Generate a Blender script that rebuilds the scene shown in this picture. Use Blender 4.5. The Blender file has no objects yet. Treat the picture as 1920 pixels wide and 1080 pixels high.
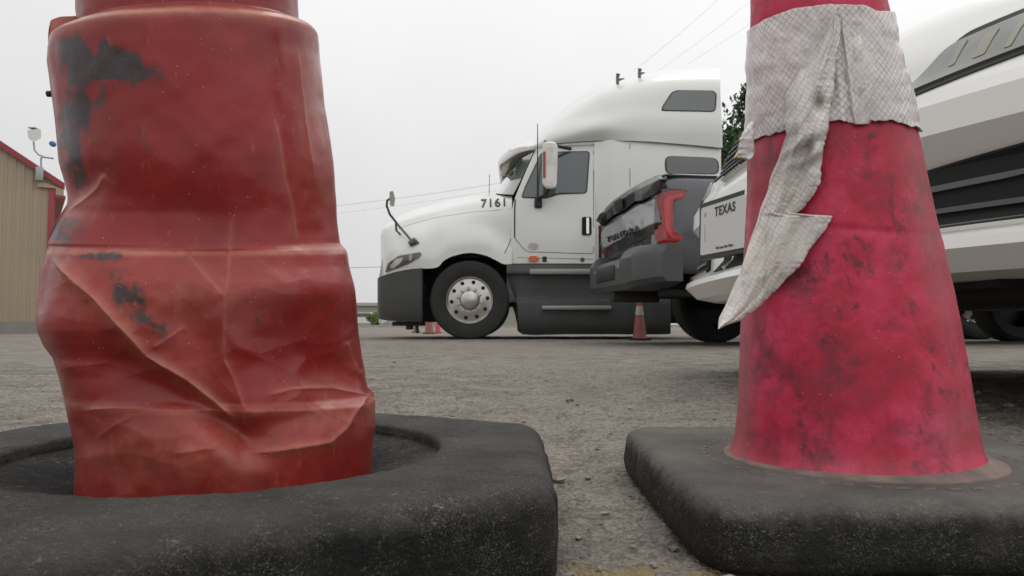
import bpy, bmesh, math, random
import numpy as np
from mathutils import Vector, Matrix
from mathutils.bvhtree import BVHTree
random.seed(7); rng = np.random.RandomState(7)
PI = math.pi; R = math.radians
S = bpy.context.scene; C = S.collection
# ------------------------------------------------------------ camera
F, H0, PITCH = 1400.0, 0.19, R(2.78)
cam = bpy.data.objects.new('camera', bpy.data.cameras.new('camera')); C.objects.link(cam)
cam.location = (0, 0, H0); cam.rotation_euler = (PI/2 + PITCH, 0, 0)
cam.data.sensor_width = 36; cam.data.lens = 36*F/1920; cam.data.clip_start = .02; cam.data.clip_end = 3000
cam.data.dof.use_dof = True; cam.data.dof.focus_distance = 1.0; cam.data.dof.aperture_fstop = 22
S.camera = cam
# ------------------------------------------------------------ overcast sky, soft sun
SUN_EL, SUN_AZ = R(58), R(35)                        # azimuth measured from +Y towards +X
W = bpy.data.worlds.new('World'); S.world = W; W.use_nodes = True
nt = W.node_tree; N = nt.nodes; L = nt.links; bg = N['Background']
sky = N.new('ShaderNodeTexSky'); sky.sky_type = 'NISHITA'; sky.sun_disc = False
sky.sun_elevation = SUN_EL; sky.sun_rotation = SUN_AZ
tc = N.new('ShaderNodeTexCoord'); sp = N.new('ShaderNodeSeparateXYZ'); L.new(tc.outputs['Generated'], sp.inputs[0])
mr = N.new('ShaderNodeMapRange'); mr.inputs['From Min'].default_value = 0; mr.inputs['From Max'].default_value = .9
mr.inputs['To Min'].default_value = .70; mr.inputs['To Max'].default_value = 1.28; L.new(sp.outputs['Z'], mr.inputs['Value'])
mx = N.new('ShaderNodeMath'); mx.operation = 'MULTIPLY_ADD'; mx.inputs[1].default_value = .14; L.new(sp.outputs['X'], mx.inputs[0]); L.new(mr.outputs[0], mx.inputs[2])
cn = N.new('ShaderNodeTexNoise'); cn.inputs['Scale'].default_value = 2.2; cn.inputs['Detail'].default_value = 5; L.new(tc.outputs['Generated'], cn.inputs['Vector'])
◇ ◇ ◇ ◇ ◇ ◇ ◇
Exclude the pictures, and transcribe all of the material exactly.

Generate a Blender script that rebuilds the scene shown in this picture. Use Blender 4.5. The Blender file has no objects yet. Treat the picture as 1920 pixels wide and 1080 pixels high.
import bpy, bmesh, math, random
import numpy as np
from mathutils import Vector, Matrix
from mathutils.bvhtree import BVHTree
random.seed(7); rng = np.random.RandomState(7)
PI = math.pi; R = math.radians
S = bpy.context.scene; C = S.collection
# ------------------------------------------------------------ camera
F, H0, PITCH = 1400.0, 0.19, R(2.78)
cam = bpy.data.objects.new('camera', bpy.data.cameras.new('camera')); C.objects.link(cam)
cam.location = (0, 0, H0); cam.rotation_euler = (PI/2 + PITCH, 0, 0)
cam.data.sensor_width = 36; cam.data.lens = 36*F/1920; cam.data.clip_start = .02; cam.data.clip_end = 3000
cam.data.dof.use_dof = True; cam.data.dof.focus_distance = 1.0; cam.data.dof.aperture_fstop = 22
S.camera = cam
# ------------------------------------------------------------ overcast sky, soft sun
SUN_EL, SUN_AZ = R(58), R(35)                        # azimuth measured from +Y towards +X
W = bpy.data.worlds.new('World'); S.world = W; W.use_nodes = True
nt = W.node_tree; N = nt.nodes; L = nt.links; bg = N['Background']
sky = N.new('ShaderNodeTexSky'); sky.sky_type = 'NISHITA'; sky.sun_disc = False
sky.sun_elevation = SUN_EL; sky.sun_rotation = SUN_AZ
tc = N.new('ShaderNodeTexCoord'); sp = N.new('ShaderNodeSeparateXYZ'); L.new(tc.outputs['Generated'], sp.inputs[0])
mr = N.new('ShaderNodeMapRange'); mr.inputs['From Min'].default_value = 0; mr.inputs['From Max'].default_value = .9
mr.inputs['To Min'].default_value = .70; mr.inputs['To Max'].default_value = 1.28; L.new(sp.outputs['Z'], mr.inputs['Value'])
mx = N.new('ShaderNodeMath'); mx.operation = 'MULTIPLY_ADD'; mx.inputs[1].default_value = .14; L.new(sp.outputs['X'], mx.inputs[0]); L.new(mr.outputs[0], mx.inputs[2])
cn = N.new('ShaderNodeTexNoise'); cn.inputs['Scale'].default_value = 2.2; cn.inputs['Detail'].default_value = 5; L.new(tc.outputs['Generated'], cn.inputs['Vector'])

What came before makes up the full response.